La Lega Lombarda cominciò a essere presa sul serio quando si vide che al Nord prendeva il 40 per cento dei voti e che quindi, per usare il linguaggio dello stesso Bossi, c’era un “idem sentire”. Allora ebbe inizio da parte della burocrazia partitocratica una campagna di denigrazione e di violenza quale nemmeno le Brigate Rosse avevano conosciuto. Qualcuno ricorderà, forse, l’irruzione della Digos nella sede della Lega, partito politico rappresentato in Parlamento, caso unico nella storia dell’Italia repubblicana. E ricorderà, forse, la fotografia di Roberto Maroni steso a terra, privo di conoscenza, cui Bossi sorregge il capo.

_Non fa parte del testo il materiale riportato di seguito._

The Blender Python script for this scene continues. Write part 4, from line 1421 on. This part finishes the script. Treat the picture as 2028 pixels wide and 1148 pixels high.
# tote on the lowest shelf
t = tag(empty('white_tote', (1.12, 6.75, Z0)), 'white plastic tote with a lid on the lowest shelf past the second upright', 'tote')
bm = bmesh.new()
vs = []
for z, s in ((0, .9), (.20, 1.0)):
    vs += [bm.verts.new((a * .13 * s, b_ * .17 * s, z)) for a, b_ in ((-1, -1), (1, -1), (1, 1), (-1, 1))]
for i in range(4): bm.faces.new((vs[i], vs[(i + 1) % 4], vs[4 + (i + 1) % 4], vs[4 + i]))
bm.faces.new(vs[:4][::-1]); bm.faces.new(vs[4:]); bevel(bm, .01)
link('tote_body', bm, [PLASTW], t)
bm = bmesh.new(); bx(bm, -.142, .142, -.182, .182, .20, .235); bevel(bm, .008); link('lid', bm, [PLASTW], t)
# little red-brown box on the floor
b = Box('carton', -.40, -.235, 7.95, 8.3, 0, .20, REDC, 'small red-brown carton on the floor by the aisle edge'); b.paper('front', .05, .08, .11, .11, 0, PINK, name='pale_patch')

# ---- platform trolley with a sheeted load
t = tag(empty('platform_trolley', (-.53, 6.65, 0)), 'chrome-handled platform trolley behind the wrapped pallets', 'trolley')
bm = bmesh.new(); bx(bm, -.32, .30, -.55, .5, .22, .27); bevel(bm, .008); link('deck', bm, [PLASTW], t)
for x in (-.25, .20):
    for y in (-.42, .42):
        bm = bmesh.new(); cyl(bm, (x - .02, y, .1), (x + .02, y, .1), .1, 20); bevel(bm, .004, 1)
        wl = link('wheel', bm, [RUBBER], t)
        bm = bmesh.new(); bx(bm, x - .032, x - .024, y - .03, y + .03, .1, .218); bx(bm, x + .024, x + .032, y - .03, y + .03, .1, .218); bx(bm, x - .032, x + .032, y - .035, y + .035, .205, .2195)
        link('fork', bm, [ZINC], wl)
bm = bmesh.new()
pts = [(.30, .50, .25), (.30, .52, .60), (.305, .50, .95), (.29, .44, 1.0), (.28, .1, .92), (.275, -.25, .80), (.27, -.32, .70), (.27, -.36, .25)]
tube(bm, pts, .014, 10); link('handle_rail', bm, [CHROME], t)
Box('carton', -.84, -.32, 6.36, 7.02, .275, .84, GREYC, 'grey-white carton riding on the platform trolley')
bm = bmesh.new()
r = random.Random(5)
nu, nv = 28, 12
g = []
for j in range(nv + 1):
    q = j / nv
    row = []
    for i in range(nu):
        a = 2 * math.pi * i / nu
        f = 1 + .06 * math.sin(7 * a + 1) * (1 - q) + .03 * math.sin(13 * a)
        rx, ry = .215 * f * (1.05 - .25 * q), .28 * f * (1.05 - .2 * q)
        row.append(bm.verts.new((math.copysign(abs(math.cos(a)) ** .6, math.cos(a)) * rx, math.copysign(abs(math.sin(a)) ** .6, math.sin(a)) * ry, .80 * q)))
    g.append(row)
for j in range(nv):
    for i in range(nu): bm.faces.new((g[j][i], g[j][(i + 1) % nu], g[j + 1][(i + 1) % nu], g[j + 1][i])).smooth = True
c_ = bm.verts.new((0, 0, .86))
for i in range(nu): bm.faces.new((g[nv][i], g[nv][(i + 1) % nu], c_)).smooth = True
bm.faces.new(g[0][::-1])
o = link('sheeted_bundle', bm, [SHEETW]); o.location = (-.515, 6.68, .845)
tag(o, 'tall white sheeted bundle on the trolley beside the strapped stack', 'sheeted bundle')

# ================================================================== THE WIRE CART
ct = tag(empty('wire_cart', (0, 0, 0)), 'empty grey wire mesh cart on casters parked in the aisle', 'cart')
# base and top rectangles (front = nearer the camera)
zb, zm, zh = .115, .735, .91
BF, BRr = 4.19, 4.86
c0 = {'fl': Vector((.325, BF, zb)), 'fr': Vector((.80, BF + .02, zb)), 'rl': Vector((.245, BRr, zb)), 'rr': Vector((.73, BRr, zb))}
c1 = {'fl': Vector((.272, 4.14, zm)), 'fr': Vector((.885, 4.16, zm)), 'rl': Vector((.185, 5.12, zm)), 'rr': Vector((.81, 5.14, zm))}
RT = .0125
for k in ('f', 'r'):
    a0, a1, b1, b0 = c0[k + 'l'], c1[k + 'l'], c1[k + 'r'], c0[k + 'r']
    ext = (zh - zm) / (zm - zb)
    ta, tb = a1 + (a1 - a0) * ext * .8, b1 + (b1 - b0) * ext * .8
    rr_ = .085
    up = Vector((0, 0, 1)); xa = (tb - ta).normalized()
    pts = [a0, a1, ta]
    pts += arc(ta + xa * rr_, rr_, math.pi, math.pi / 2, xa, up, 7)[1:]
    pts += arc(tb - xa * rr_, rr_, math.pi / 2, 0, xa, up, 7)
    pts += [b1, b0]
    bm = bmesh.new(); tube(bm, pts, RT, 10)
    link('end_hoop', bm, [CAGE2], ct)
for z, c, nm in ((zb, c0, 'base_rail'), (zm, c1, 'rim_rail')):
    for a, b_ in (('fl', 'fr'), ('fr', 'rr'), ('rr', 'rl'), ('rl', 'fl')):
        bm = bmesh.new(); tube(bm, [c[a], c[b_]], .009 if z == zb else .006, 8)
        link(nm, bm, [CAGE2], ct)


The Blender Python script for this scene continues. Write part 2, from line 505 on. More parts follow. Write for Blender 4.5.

La Lega di Bossi, a differenza di quella di Salvini, non era razzista. La mitica “Padania” era di chi ci vive e ci lavora senza andare a fare controlli del sangue sulle sue origini. Naturalmente i cronisti andavano nelle più profonde valli bergamasche per farsi dire qualcosa di antimeridionale.

Ho conosciuto molto bene Umberto Bossi. Era un uomo semplice ma nient’affatto rozzo. Basta andare a rileggere il discorso alla Camera del 21 dicembre 1994 in cui fece cadere il primo governo Berlusconi: non c’è una sbavatura né istituzionale, né logica, né, tantomeno, grammaticale.

A Bossi, pur al massimo del suo successo, piaceva la vita semplice, anche se non era un uomo semplice. Non fa parte della leggenda il fatto che uno dei suoi maggiori piaceri fosse mangiarsi una pizza non in luoghi lussuosi ma nel primo posto raggiungibile. Gli mancava totalmente la spocchia dell’uomo politico. Quante volte Vimercati e io, a cena la notte, gli telefonavamo dicendogli “Siamo qui, ci raggiungi?” e lui, se non aveva altri impegni che lo opprimevano, arrivava dopo una mezz’oretta.

Una volta mi telefonò per chiedermi se ero disposto a dirigere L’Indipendente. “Be’, vieni a casa mia e ne parliamo”. Questo quando qualsiasi uomo politico di mezza e di mezzissima tacca, per avere un incontro con un qualsiasi boss, ti fa passare per mille intermediari. Quando fu a casa mia, seduto sull’ormai mitico divano rosso, forse intimidito dai tanti libri, indicando un alto scaffale disse “Quella è La ragione aveva torto”. “Sì Umberto, è proprio la Ragione” anche se non era vero. La grande capacità di Bossi era di assimilare tutto ciò che vedeva, ascoltava e anche quel poco che leggeva per poi usarlo ai propri fini. Che, secondo me, è il vero segno dell’intelligenza.

Umberto Bossi era un uomo di passione e gli uomini di passione ci lasciano quasi sempre la pelle, o quasi, prima degli altri. Alcuni esempi, anche recenti, lo confermano.